• **Directions for this task**:
Each line that holds the word "picture" should be returned.

════════

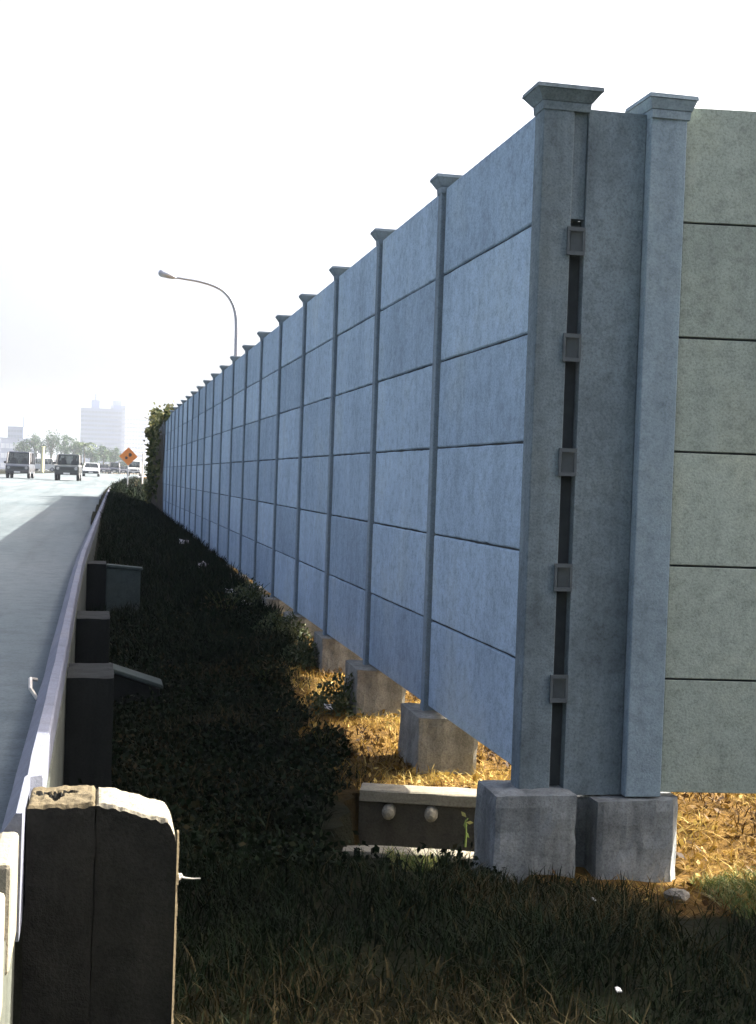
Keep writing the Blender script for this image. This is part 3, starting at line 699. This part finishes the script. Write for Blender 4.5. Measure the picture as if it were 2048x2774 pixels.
# ------------------------------------------------------------------ vehicles (built facing -y, then turned)
def vehicle(name, label, cat, x, Y, rot, col, w, l, body, cab, wheel_r=.33, z=None, group='vehicles on the road', front='oncoming'):
    """body: side profile [(y,z)] at full width; cab: (y0,y1,zb, y0t,y1t,zt, inset)"""
    z = road_z(Y)+.003 if z is None else z
    t = thing(name, (0, 0, 0), label, cat, group)
    pm = paint(name+'_paint', col)
    hw = w/2
    p = MB(); n = len(body); 
    k = []
    for s_, sc in ((-1, .93), (-1, 1), (1, 1), (1, .93)):
        k.append([(s_*hw*(sc if True else 1), y, zz) for y, zz in body])
    inner = [(s_, [(s_*(hw-.0), y, zz) for y, zz in body]) for s_ in (-1, 1)]
    p.add(inner[0][1]+inner[1][1], [tuple(range(n)), tuple(range(n, 2*n))[::-1]]+[(i, n+i, n+(i+1) % n, (i+1) % n) for i in range(n)])
    bo = p.build('body', pm, t, bevel=.05)
    y0, y1, zb, y0t, y1t, zt, ins = cab
    B = [(-hw+.04, y0, zb), (hw-.04, y0, zb), (hw-.04, y1, zb), (-hw+.04, y1, zb)]
    T = [(-hw+ins, y0t, zt), (hw-ins, y0t, zt), (hw-ins, y1t, zt), (-hw+ins, y1t, zt)]
    def pillar(a, b, r):
        p = MB(); p.tube([a, b], r, 6); p.build('pillar', pm, t)
    for i in range(4): pillar(B[i], T[i], .05)
    for s_ in (0, 1):
        b0, b1, t0, t1 = (B[0], B[3], T[0], T[3]) if s_ == 0 else (B[1], B[2], T[1], T[2])
        for f in (.38, .72): pillar(tuple(Vector(b0).lerp(Vector(b1), f)), tuple(Vector(t0).lerp(Vector(t1), f)), .045)
    p = MB(); p.prism([(a, b, c-.02) for a, b, c in T], [(a*.92, b+(.08 if i < 2 else -.08), c+.06) for i, (a, b, c) in enumerate(T)]); p.build('roof', pm, t, bevel=.03)
    sc = lambda P, f: tuple(Vector((0, (y0+y1)/2, P[2])).lerp(Vector(P), f))
    Bi, Ti = [sc(b, .975) for b in B], [sc(q, .975) for q in T]
    for nm, (i, j) in (('windscreen', (0, 1)), ('side_window', (1, 2)), ('rear_window', (2, 3)), ('side_window', (3, 0))):
        p = MB(); p.add([Bi[i], Bi[j], Ti[j], Ti[i]], [(0, 1, 2, 3)]); p.build(nm, M['glass'], t)
    for sx in (-1, 1):
        for yy in (y0+.75, y0+1.6):
            if yy < y1-.3:
                p = MB(); p.box(sx*hw*.48-.22, sx*hw*.48+.22, yy, yy+.16, zb-.3, zb+.28); p.box(sx*hw*.48-.11, sx*hw*.48+.11, yy+.03, yy+.13, zb+.281, zb+.45); p.build('seat', M['seat'], t)
    yf, yr = min(y for y, _ in body), max(y for y, _ in body)
    for sx in (-1, 1):
        for yy in (yf+.78, yr-.78):
            p = MB(); cxx = sx*(hw-.09); p.tube([(cxx-.1, yy, wheel_r), (cxx-.085, yy, wheel_r), (cxx+.085, yy, wheel_r), (cxx+.1, yy, wheel_r)], [wheel_r*.93, wheel_r, wheel_r, wheel_r*.93], 18)
            wo = p.build('wheel', M['tyre'], t)
            p = MB(); p.tube([(cxx+sx*.102, yy, wheel_r), (cxx+sx*.112, yy, wheel_r)], [wheel_r*.6, wheel_r*.5], 12); p.build('rim', M['rim'], wo)
    zl = wheel_r+.32
    fz = [zz for y, zz in body if y < yf+.05]; zh = max(fz)-.14
    p = MB(); p.box(-hw+.02, hw-.02, yf-.09, yf+.02, zl-.28, zl-.10); p.build('bumper', M['trim'], t, bevel=.03)
    p = MB(); p.box(-hw*.5, hw*.5, yf-.02, yf+.015, zh-.09, zh+.06); p.build('grille', M['trim'], t)
    for sx in (-1, 1):
        p = MB(); p.tube([(sx*hw*.74, yf-.035, zh), (sx*hw*.74, yf+.02, zh)], [.10, .11], 12); p.build('headlight', M['lens'], t)
        p = MB(); p.box(sx*hw-(.0 if sx > 0 else .16), sx*hw+(.16 if sx > 0 else .0), y0+.12, y0+.2, zb+.02, zb+.17); p.build('mirror', M['trim'], t, bevel=.02)
    p = MB(); p.box(-.22, .22, yf-.1, yf-.092, zl-.24, zl-.13); p.build('number_plate', M['plate'], t)
    t.location = (x, Y, z); t.rotation_euler.z = rot
    return t
boxy = dict(w=1.66, l=4.1, body=[(-2.0, .42), (2.0, .42), (2.05, 1.12), (-1.0, 1.12), (-1.9, 1.05), (-2.02, .98)], cab=(-.95, 2.0, 1.11, -.72, 1.95, 1.80, .10), wheel_r=.36)
sedan = dict(w=1.66, l=4.3, body=[(-2.15, .28), (2.15, .28), (2.18, .82), (1.45, .92), (-1.0, .90), (-1.9, .76), (-2.17, .62)], cab=(-.95, 1.5, .90, -.25, .95, 1.36, .20), wheel_r=.30)
van = dict(w=1.68, l=4.2, body=[(-2.0, .36), (2.0, .36), (2.03, 1.05), (-1.75, 1.05), (-2.02, .9)], cab=(-1.75, 2.0, 1.04, -1.30, 1.95, 1.88, .09), wheel_r=.32)
jeep_col = (.022, .03, .032)
vehicle('off_road_car', 'dark boxy off-road car driving toward the viewer, right of the white minibus', 'car', -2.18, 96, R(-2), jeep_col, **boxy)
vehicle('van', 'dark blue-black van cut by the left edge of the picture', 'van', -5.75, 101, R(-3), (.025, .032, .045), **van)
vehicle('sedan_car', 'silver sedan between the dark off-road car and the smaller dark cars', 'car', -.88, 140, R(-1), (.42, .45, .46), **sedan)
vehicle('hatchback_car', 'tiny dark hatchback just right of the silver sedan', 'car', .55, 205, 0, (.03, .03, .04), **sedan)
vehicle('van', 'small distant dark van left of the orange diamond sign', 'van', 2.45, 230, R(-3), (.03, .035, .055), **van)
vehicle('sedan_car', 'low distant dark car directly behind the orange sign post', 'car', 4.15, 238, R(-4), (.03, .03, .035), **sedan)
vehicle('van', 'distant white van just right of the orange sign post', 'van', 4.3, 172, R(-4), (.72, .72, .70), **van)
mini = dict(w=1.8, l=4.9, body=[(-2.4, .4), (2.4, .4), (2.42, 1.15), (-2.1, 1.15), (-2.42, .95)], cab=(-2.1, 2.38, 1.14, -1.6, 2.33, 2.05, .10), wheel_r=.35)
vehicle('minibus', 'white minibus seen from its side between the two dark vehicles', 'minibus', -8.7, 217, R(72), (.75, .76, .72), **mini)

# ------------------------------------------------------------------ far buildings
def building(name, label, x0, x1, y0, y1, z0, z1, wall_m, band_m, storeys, bays, extras=()):
    t = thing(name, ((x0+x1)/2, y0, z0), label, 'building')
    p = MB(); p.box(x0, x1, y0, y1, z0-1, z1); p.build('wall', M[wall_m], t)
    st = (z1-z0-1)/storeys
    if band_m:
        for s_ in range(storeys):
            p = MB(); za = z0+.9+s_*st
            for b_ in range(bays):
                bx0 = x0+.3+(x1-x0-.6)*b_/bays; bx1 = x0+.3+(x1-x0-.6)*(b_+1)/bays-.22
                p.box(bx0, bx1, y0-.06, y0-.002, za, za+st*.5)
            p.box(x0+.1, x1-.1, y0-.35, y0-.065, za-.32, za-.12, .5, 1)
            p.build('window_row', [M[band_m], M[wall_m]], t)
    p = MB(); p.box(x0-.2, x1+.2, y0-.2, y1+.2, z1+.002, z1+.35); r = p.build('roof', M[wall_m], t)
    for nm, (a, b, c, d, e, f) in extras:
        p = MB(); p.box(a, b, c, d, e, f); p.build(nm, M[wall_m], r)
    return t
building('tower_block', 'wide hazy lilac tower block rising over the trees left of the sign', -15, 15, 1000, 1026, -.4, 46.5, 'tower', 'towerband', 14, 12, [('stair_tower', (-7.6, -1.7, 1008, 1016, 46.9, 53)), ('antenna', (-5, -4.4, 1010, 1010.6, 53, 58)), ('plant_room', (8.6, 14.0, 1008, 1020, 46.9, 50))])
building('tower_block', 'fainter pale tower showing above and behind the lilac tower block', 7.5, 20.5, 1200, 1226, -.4, 59, 'tower', 'towerband', 17, 5, [('plant_room', (9.5, 17, 1205, 1215, 59.4, 63.5))])
building('tower_block', 'very faint almost white tower block right of the lilac tower, above the sign', 21, 44, 1320, 1346, -.4, 55, 'pale', 'tower', 14, 8, [('plant_room', (27, 34, 1325, 1335, 55.4, 60))])
building('office_building', 'small pale block with a roof mast at the left edge above the trees', -56, -46.8, 840, 860, -.4, 25.6, 'tower', 'towerband', 8, 5, [('mast', (-47.2, -46.7, 845, 845.5, 26, 32.5))])
building('low_warehouse', 'long low pale warehouse roof left of the tree row', -50, -32.5, 700, 730, -.4, 15.4, 'roofmetal', 'pale', 3, 8)

# unseen foliage added behind the viewer to block low sky light on that side
p = MB()
for i in range(150):
    c = np.array([random.uniform(-7, 22), random.uniform(-9, -4.5), 0]); c[2] = -1.2+random.random()*5
    p.leaves(c+rng.normal(0, 1, (70, 3))*np.array([.8, .7, .7]), .55, 0, .7)
tag(p.build('sky_blocking_foliage', M['tree']), 'unseen foliage mass added behind the viewer to block sky light', None, None, 'stuff')

# ------------------------------------------------------------------ haze, light, camera
hz = MB(); hz.box(-1100, 1100, -200, 2000, -3.6, 72)
m = bpy.data.materials.new('haze'); m.use_nodes = True; nt = m.node_tree; nt.nodes.remove(nt.nodes['Principled BSDF'])
pv = nt.nodes.new('ShaderNodeVolumePrincipled'); pv.inputs['Density'].default_value = .00030
pv.inputs['Color'].default_value = (.80, .90, 1.0, 1); pv.inputs['Anisotropy'].default_value = .2
nt.links.new(pv.outputs[0], nt.nodes['Material Output'].inputs['Volume'])
ho = hz.build('haze', m); tag(ho, 'pale daylight haze filling the air', None, None, 'stuff')

SUN = Vector((1.2, .38, 1.0)).normalized()
el = math.asin(SUN.z); az = math.atan2(SUN.x, SUN.y)
w = bpy.data.worlds.new('World'); S.world = w; w.use_nodes = True
nt = w.node_tree; bg = nt.nodes['Background']; sk = nt.nodes.new('ShaderNodeTexSky')
sk.sky_type = 'NISHITA'; sk.sun_disc = False; sk.sun_elevation = el; sk.sun_rotation = az
sk.air_density = .5; sk.dust_density = 10.0; sk.ozone_density = 1.0
nt.links.new(sk.outputs[0], bg.inputs[0]); bg.inputs[1].default_value = .15
L = bpy.data.lights.new('Sun', 'SUN'); L.energy = 5.0; L.angle = R(.5); L.color = (1, .95, .86)
lo = bpy.data.objects.new('Sun', L); COL.objects.link(lo); lo.rotation_euler = SUN.to_track_quat('Z', 'Y').to_euler(); lo.location = SUN*30

cam = bpy.data.cameras.new('Camera'); co = bpy.data.objects.new('Camera', cam); COL.objects.link(co)
pit, yaw, roll = .023, .208, .035
fw = Vector((math.sin(yaw)*math.cos(pit), math.cos(yaw)*math.cos(pit), -math.sin(pit)))
rt_ = Vector((math.cos(yaw), -math.sin(yaw), 0)); up = rt_.cross(fw)
c_, s_ = math.cos(roll), math.sin(roll)
xr = rt_*c_+up*s_; yu = up*c_-rt_*s_
co.matrix_world = Matrix((( xr.x, yu.x, -fw.x, 0), (xr.y, yu.y, -fw.y, 0), (xr.z, yu.z, -fw.z, 0), (0, 0, 0, 1)))
cam.sensor_fit = 'VERTICAL'; cam.sensor_height = 36; cam.lens = 36*2891/2238
cam.clip_start = .05; cam.clip_end = 6000
S.camera = co
S.view_settings.view_transform = 'Standard'; S.view_settings.look = 'None'; S.view_settings.exposure = 1.88; S.view_settings.gamma = 1
S.render.engine = 'CYCLES'; S.cycles.use_denoising = True
for o in S.objects:
    if '_o' in o: del o['_o']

════════

• **Result for this task**:
Keep writing the Blender script for this image. This is part 3, starting at line 699. This part finishes the script. Write for Blender 4.5. Measure the picture as if it were 2048x2774 pixels.
vehicle('van', 'dark blue-black van cut by the left edge of the picture', 'van', -5.75, 101, R(-3), (.025, .032, .045), **van)